94 Every trustee, unless the trustee believes that it is in the best interests of the holders of the debentures to withhold notice and so informs the issuer or guarantor in writing, must give to the holders of debentures issued under a trust indenture, within a reasonable time but not exceeding 30 days after the trustee becomes aware of the occurrence of it, notice of every event of default arising under the trust indenture and continuing at the time the notice is given.

Duty of care

95 A trustee must exercise the powers and duties of the trustee

(a) in good faith and in a commercially reasonable manner,

(b) with the care, diligence and skill of a reasonably prudent trustee, and

(c) in the best interests of the holders of the debentures issued under the trust indenture.

Reliance on statements

96 Despite section 95, no trustee is liable if the trustee relies and acts in good faith on statements contained in a certificate, affidavit, opinion or report that complies with this Act and the terms of the trust indenture.

No exculpation

97 No term of a trust indenture or of an agreement between a trustee and the holders of debentures issued under it or between the trustee and the issuer or guarantor relieves a trustee from the duties imposed on the trustee by section 95.

Powers of directors and officers

98 If a receiver manager is appointed, the powers of the directors and officers of the corporation cease with respect to that part of the undertaking for which the receiver manager is appointed until the receiver manager is discharged.
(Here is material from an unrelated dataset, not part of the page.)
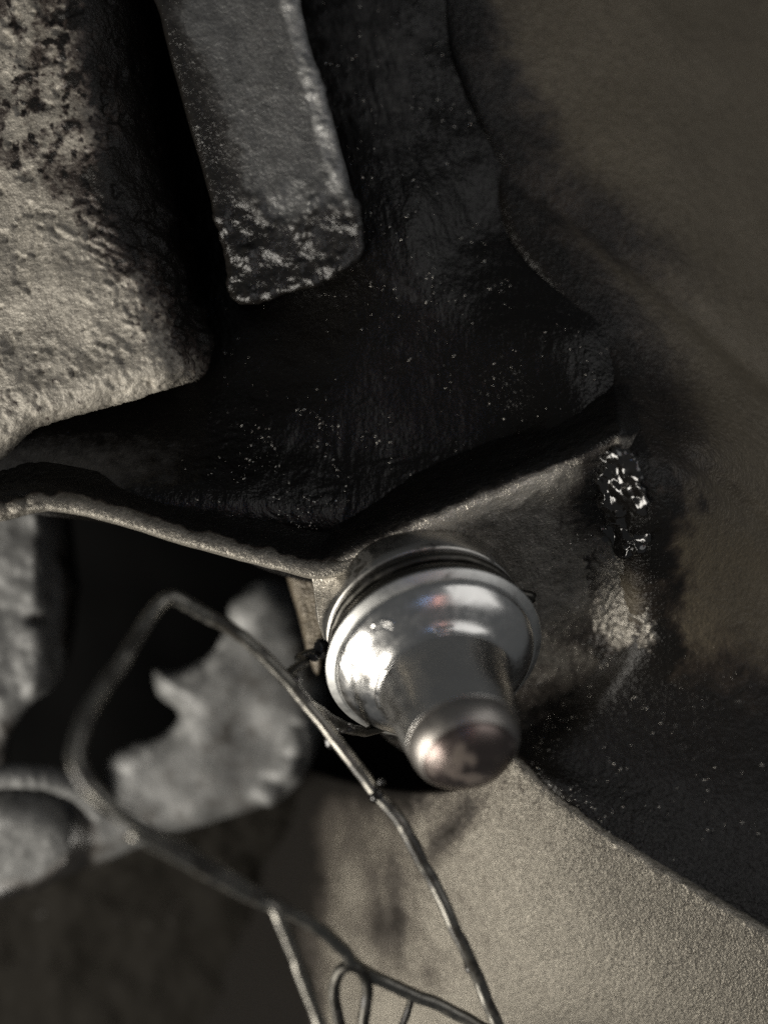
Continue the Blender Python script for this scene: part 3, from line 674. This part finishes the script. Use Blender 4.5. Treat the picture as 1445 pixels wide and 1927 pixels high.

Duties of receiver and receiver manager

99 Every receiver or receiver manager,

(a) within 7 days after being appointed as receiver or receiver manager, must file with the registrar a notice of the appointment in Form 5 in the Second Schedule,

(b) at least once in every 6 month period after the date of the appointment, must file with the registrar summaries of the accounts of the administration of the receiver or receiver manager,

(c) within 7 days after ceasing to act as receiver or receiver manager, must file with the registrar a notice in Form 6 in the Second Schedule, and

(d) within 7 days after completion of the duties as receiver or receiver manager, must prepare and render a final account of the receiver's or receiver manager's administration and file with the registrar a copy of the account and a return in Form 7 in the Second Schedule.